Assim, posso dizer que, ainda que nos gritem palavras de ordem, textos normativos, doutrinas muito enraizadas quanto a melhor maneira de se fazer e ser bruxe, não podemos esquecer do seu histórico.

Não, não somos netas das bruxas que foram queimadas, tomo o cuidado ao utilizar e reproduzir esse discurso, já que a minha vó preta, sofreu com o apagamento de sua religião e crença, se rendendo as normas sociais cristãs. Ainda que o pai dela, o vô, o tataravô cultuassem as religiões de matriz africana, a mesma sofreu com a invisibilização de sua crença raiz.

E quando falamos sobre isso, precisamos sim tratar das questões sócio-políticas quanto a espiritualidade da pessoa preta, marginalizada, e etc. E como ela se formula na mente dos demais, ainda hoje, com bases colonizadoras.

É necessário SIM o respeito com essa história, e como muitos dos nossos antepassados, principalmente, falando aqui como mulher e preta, há de a ver um olhar profundo e de respeito quanto a esse trajeto que eles arcaram para que eu estivesse falando, erguendo a voz, e praticando a minha magia atualmente.

Por este motivo, eu grito por mais BRUXARIA FAVELADA, BRUXARIA MARGINAL.

Hoje, vemos outros resquícios das movimentações coloniais dentro deste contexto, afinal, o passado se vai, porém, há uma atualização sobre as maneiras de opressão sobre pessoas marginalizadas no período que se encontram, como a hierarquização do conhecimento holístico, e como ele chega na periferia, isso se ele chega.

A questão aqui é clara, a bruxaria periférica é sobre as adaptações que nós que vivemos na comunidade fazemos para dar vida a magia no nosso cotidiano conturbado, e na maioria das vezes MUITO violento.

A Bruxaria Favelada é sobre nós que estamos pegando um buzão para ir pro trampo, e passar mais de 8 horas nesse mesmo trampo, e ainda dar nossos pulos no final do dia para manter a ritualística em forma, agradecendo aos deuses por mais uma semana, ou, sobre como no altar, a gente vai aproveitar e colocar ali, de coração, um tanto de natureza que achamos no trajeto para casa.

É sobre não ter o vinho mais nobre para oferecer para entidade, nem o livro mais importante para adquirir aquele conhecimento necessário, mas ainda assim, com o que puder entregar de maneira honesta as entidades a nossa verdade. Porque eu sempre me perguntei, “se eu não tiver essa bebida, será que… será que esse deus nunca mais vai olhar para mim? me ajudar?”.

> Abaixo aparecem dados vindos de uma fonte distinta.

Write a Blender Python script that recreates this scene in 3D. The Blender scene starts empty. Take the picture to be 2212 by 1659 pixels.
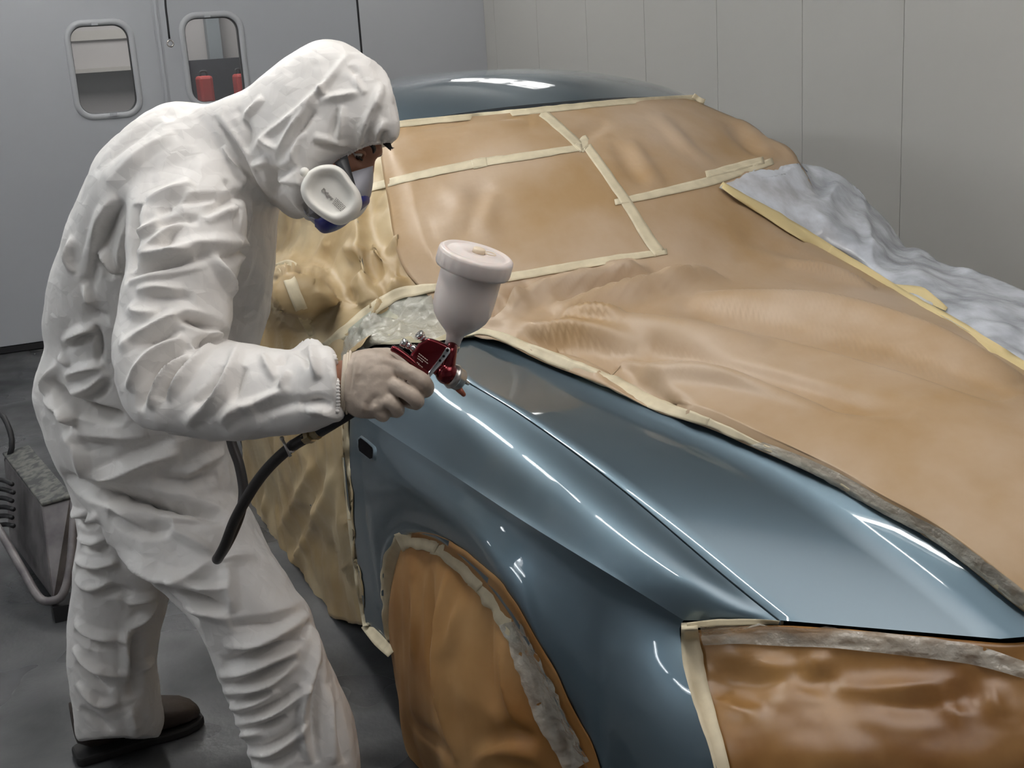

Não é assim que funciona, até porque, não adianta nada oferecer do bom e do melhor para o mesmo, e na vida… no dia-a-dia, nem metade disso se sabe, não é mesmo?

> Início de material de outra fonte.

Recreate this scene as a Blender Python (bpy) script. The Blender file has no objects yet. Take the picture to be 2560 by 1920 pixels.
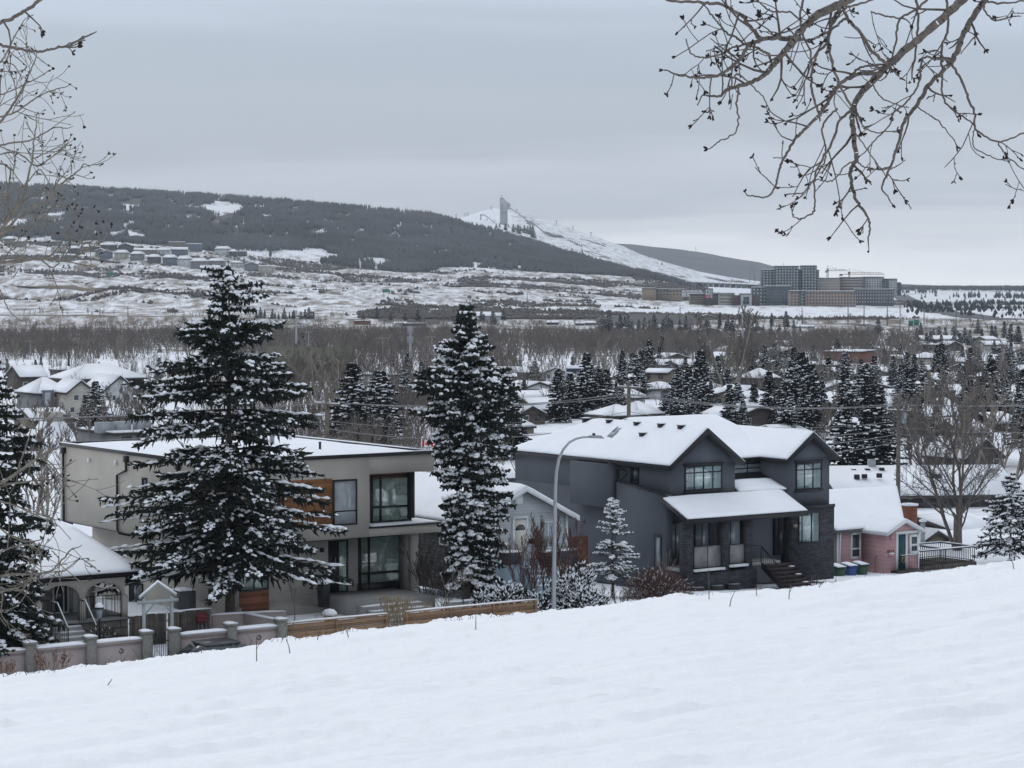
import bpy, math, random
import numpy as np
from mathutils import Vector, Matrix
R = math.radians
scn = bpy.context.scene
COL = scn.collection
# ---------------------------------------------------------------- camera
FPX = 5800.0                       # focal length in pixels of the 2560 px wide photograph
TH = math.atan(240.0 / FPX)        # the camera looks slightly down
CT, ST = math.cos(TH), math.sin(TH)
cd = bpy.data.cameras.new('camera'); cam = bpy.data.objects.new('camera', cd); COL.objects.link(cam)
cam.location = (0, 0, 0); cam.rotation_euler = (math.pi / 2 - TH, 0, 0)
cd.sensor_width = 36.0; cd.lens = FPX / 2560 * 36.0
cd.clip_start = 0.1; cd.clip_end = 60000
scn.camera = cam
scn.render.resolution_x = 1024; scn.render.resolution_y = 768
# ---------------------------------------------------------------- world, sun, exposure
scn.view_settings.view_transform = 'Standard'; scn.view_settings.look = 'None'
scn.view_settings.gamma = 1.0; scn.view_settings.exposure = 0.1
SUN_EL, SUN_AZ = R(38), R(-25)     # veiled sun, ahead and to the left above the cloud
w = bpy.data.worlds.new('World'); scn.world = w; w.use_nodes = True
nt = w.node_tree; nt.nodes.clear()
def N(t, **k):
    n = nt.nodes.new(t)
    for a, b in k.items(): setattr(n, a, b)
    return n
L = nt.links.new
sky = N('ShaderNodeTexSky', sky_type='NISHITA', sun_disc=False, sun_elevation=SUN_EL, sun_rotation=SUN_AZ)
bg1 = N('ShaderNodeBackground'); L(sky.outputs[0], bg1.inputs[0]); bg1.inputs[1].default_value = 0.07
tc = N('ShaderNodeTexCoord')
sep = N('ShaderNodeSeparateXYZ'); L(tc.outputs['Generated'], sep.inputs[0])
mp = N('ShaderNodeMapping'); mp.inputs['Scale'].default_value = (2.2, 2.2, 26); L(tc.outputs['Generated'], mp.inputs[0])
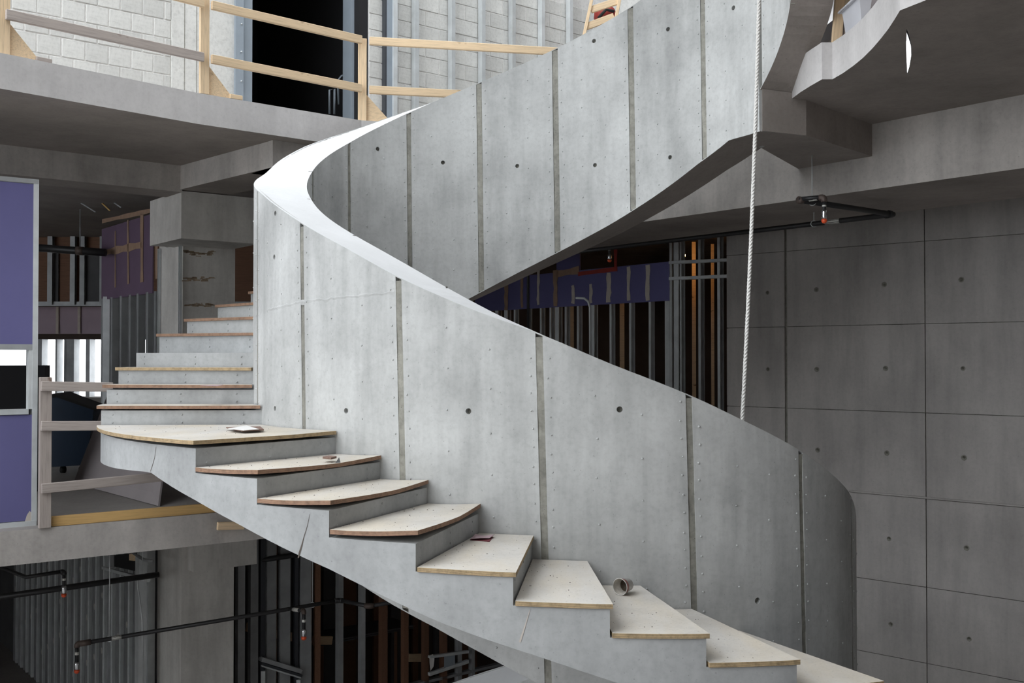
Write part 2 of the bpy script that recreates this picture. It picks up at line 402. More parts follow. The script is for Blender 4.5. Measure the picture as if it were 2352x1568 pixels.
def strip(name, ts, o0, o1, zlo, zhi, mat, smooth=False):
    'solid band along the wall between offsets o0<o1; zlo/zhi(t, inner?)'
    v, f = [], []
    for t in ts:
        v += [pos(t, o0, zlo(t, 1)), pos(t, o1, zlo(t, 0)), pos(t, o1, zhi(t, 0)), pos(t, o0, zhi(t, 1))]
    n = len(ts)
    for i in range(n - 1):
        for k in range(4): f.append((i * 4 + k, i * 4 + (k + 1) % 4, i * 4 + 4 + (k + 1) % 4, i * 4 + 4 + k))
    f += [(0, 1, 2, 3), (4 * n - 4, 4 * n - 3, 4 * n - 2, 4 * n - 1)]
    return mesh(name, v, f, mat, stair, smooth)
def frange(a, b, st):
    n = max(1, round((b - a) / st)); return [a + (b - a) * i / n for i in range(n + 1)]
SKIN = .035
ts = sorted(set(frange(T0, 36.9, 2.5) + [36.96] + frange(37.02, T1, 2.5)))
strip('wall_core', ts, -TH + SKIN - .001, -SKIN + .001, lambda t, i: zbot(t) + .002, lambda t, i: ztop(t, i) - .008, 'joint_concrete')
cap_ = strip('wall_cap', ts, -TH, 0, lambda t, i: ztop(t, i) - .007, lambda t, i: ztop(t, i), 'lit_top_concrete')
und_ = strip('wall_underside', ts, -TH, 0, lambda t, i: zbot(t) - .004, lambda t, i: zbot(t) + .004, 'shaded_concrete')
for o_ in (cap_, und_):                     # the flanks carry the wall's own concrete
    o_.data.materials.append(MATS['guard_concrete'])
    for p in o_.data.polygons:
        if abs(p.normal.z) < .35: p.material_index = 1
SEAM_O = [-125, -102, -78, -62, -46, -22.4, 1, 24, 47, 70, 93, 116, 139, 161, 178, 194, 217.5, 240.6, 263.6, 287.1, 310.8, 333.8, 355.3, 377, 400, 423, 446, 469, 492, 520]
SEAM_I = [-125, -105, -85, -65, -46, -26, -6, 14.5, 36.96, 57.9, 78.1, 97.6, 117.5, 138.3, 162.1, 189.7, 216, 241, 265, 288, 310, 332, 354, 377, 398, 419, 438, 458, 478, 499, 520]
HOLES_O = [(795, 943), (1076, 944), (1423, 940), (629, 590), (631, 490), (1738, 1379), (632, 938)]
HOLES_I = [(867, 342), (1017, 373), (1188, 381), (1367, 379), (1540, 361), (1365, 94), (1536, 67), (1687, 18), (1022, 666)]
def ray_wall(px, py, o, far):
    best = None; m = (px - CX) / FPX; tt = frange(0, 360, 1)
    for a, b_ in zip(tt, tt[1:]):
        pa, pb = pos(a, o, 0), pos(b_, o, 0); sa, sb = pa.x - m * pa.y, pb.x - m * pb.y
        if sa * sb <= 0 and sa != sb:
            w = sa / (sa - sb); t = a + (b_ - a) * w; p = pos(t, o, 0)
            if best is None or (p.y > best[1]) == far: best = (t, p.y)
    q = ray(px, py); return best[0], q.z * best[1] / q.y
holes_o = [ray_wall(x, y, 0, False) for x, y in HOLES_O]
holes_i = [ray_wall(x, y, -TH, True) for x, y in HOLES_I]
def drill(o, cutters):
    'cut real round holes and throw the cutter away'
    V, F = merge(cutters); c = mesh('cutter', V, F, 'joint_concrete')
    md = o.modifiers.new('b', 'BOOLEAN'); md.operation = 'DIFFERENCE'; md.object = c; md.solver = 'EXACT'
    dg = bpy.context.evaluated_depsgraph_get()
    me = bpy.data.meshes.new_from_object(o.evaluated_get(dg)); o.modifiers.clear(); old = o.data; o.data = me
    cm = c.data; bpy.data.objects.remove(c); bpy.data.meshes.remove(cm); bpy.data.meshes.remove(old)
def panel(i, tl, tr, inner):
    tm = (tl + tr) / 2; zm = (ztop(tm, inner) + zbot(tm)) / 2
    g = .028 / 2.3 * 57.3 * .98          # half joint width in degrees
    tilt = -.35 if inner else .6
    nu = max(4, round((tr - tl) / 2.5)); nv = 6
    oa, ob = (-TH, -TH + SKIN) if inner else (-SKIN, 0)
    v, f = [], []
    def P(u, w, o):
        a = tl + g + (tr - tl - 2 * g) * u
        a2 = a
        for _ in range(4):
            zb, zt = zbot(a2), ztop(a2, inner) - .003
            z = zb + (zt - zb) * w
            a2 = a + tilt * (zm - z)
            if a < 36.96 <= a2 or a2 < 36.96 <= a: a2 = a
        return pos(a2, o, z)
    for o in (oa, ob):
        for iu in range(nu + 1):
            for iv in range(nv + 1): v.append(P(iu / nu, iv / nv, o))
    N = (nu + 1) * (nv + 1); ix = lambda s, a, c: s * N + a * (nv + 1) + c
    for a in range(nu):
        for c in range(nv):
            f.append((ix(0, a, c), ix(0, a, c + 1), ix(0, a + 1, c + 1), ix(0, a + 1, c)))
            f.append((ix(1, a, c), ix(1, a + 1, c), ix(1, a + 1, c + 1), ix(1, a, c + 1)))
    for a in range(nu):
        f.append((ix(0, a, 0), ix(0, a + 1, 0), ix(1, a + 1, 0), ix(1, a, 0))); f.append((ix(0, a, nv), ix(1, a, nv), ix(1, a + 1, nv), ix(0, a + 1, nv)))
    for c in range(nv):
        f.append((ix(0, 0, c), ix(1, 0, c), ix(1, 0, c + 1), ix(0, 0, c + 1))); f.append((ix(0, nu, c), ix(0, nu, c + 1), ix(1, nu, c + 1), ix(1, nu, c)))
    o = mesh('wall_panel', v, f, 'guard_concrete', stair)
    cut = []
    for t, z in (holes_i if inner else holes_o):
        if tl < t < tr:
            of = -TH if inner else 0
            cut.append(tube_geo([pos(t, of - .06, z), pos(t, of + .06, z)], .021, 12))
    if cut: drill(o, cut)
    for p in o.data.polygons: p.use_smooth = False
    # little nail-head bumps left by the formwork, in rows beside the joints
    vs, fs = [], []; rnd = random.Random(i * 2 + inner)
    width = (tr - tl) * 2.3 / 57.3
    rows = [(g * 2.3 / 57.3 + .035, .125), (width - g * 2.3 / 57.3 - .035, .125), (width * .36, .29), (width * .66, .29)]
    sg = -1 if inner else 1; of = -TH if inner else 0
    for xx, st in rows:
        t = tl + xx / 2.3 * 57.3; z = zbot(t) + .06 + rnd.random() * .05
        while z < ztop(t, inner) - .06:
            tt_ = t + tilt * (zm - z) + rnd.gauss(0, .12)
            c = pos(tt_, of, z); _, n2 = ell(tt_); n = Vector((n2.x, n2.y, 0)) * sg; u = Vector((-n.y, n.x, 0)); w = Vector((0, 0, 1)); r = .0085 * (.7 + .5 * rnd.random())
            b0 = len(vs)
            for k in range(6):
                a = k * math.pi / 3; vs.append(c + (u * math.cos(a) + w * math.sin(a)) * r - n * .001)
            for k in range(6):
                a = k * math.pi / 3; vs.append(c + (u * math.cos(a) + w * math.sin(a)) * r * .55 + n * .006)
            fs += [(b0 + k, b0 + (k + 1) % 6, b0 + 6 + (k + 1) % 6, b0 + 6 + k) for k in range(6)] + [tuple(b0 + 6 + k for k in range(6))]
            z += st * (.9 + .2 * rnd.random())
    if vs:
        d = mesh('nail_bumps', vs, fs, 'guard_concrete', o); d['kind'] = 'stuff'
    return o
for i, (a, b_) in enumerate(zip(SEAM_O, SEAM_O[1:])): panel(i, a, b_, 0)
for i, (a, b_) in enumerate(zip(SEAM_I, SEAM_I[1:])): panel(i, a, b_, 1)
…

Então, eu entendi assim, eu não tinha como ir ao centro da cidade para meditar naquelas regiões finas, medito aqui mesmo, em casa, com som de funk, forró, o que for, ainda assim, meditarei. Não tenho os vinhos, mas tenho a mente, tenho as folhas que encontrei por aí, então, oferecerei.

A Bruxaria Favelada é assim. E dessa maneira, entre tantas readaptações, nós construímos a nossa narrativa mágica, que não está em livros, está em nossa vivência. E jamais tirando a importância dos mesmos, okay?

Mas, a nossa subjetividade também deve ser levada em consideração para a nossa construção dentro da bruxaria.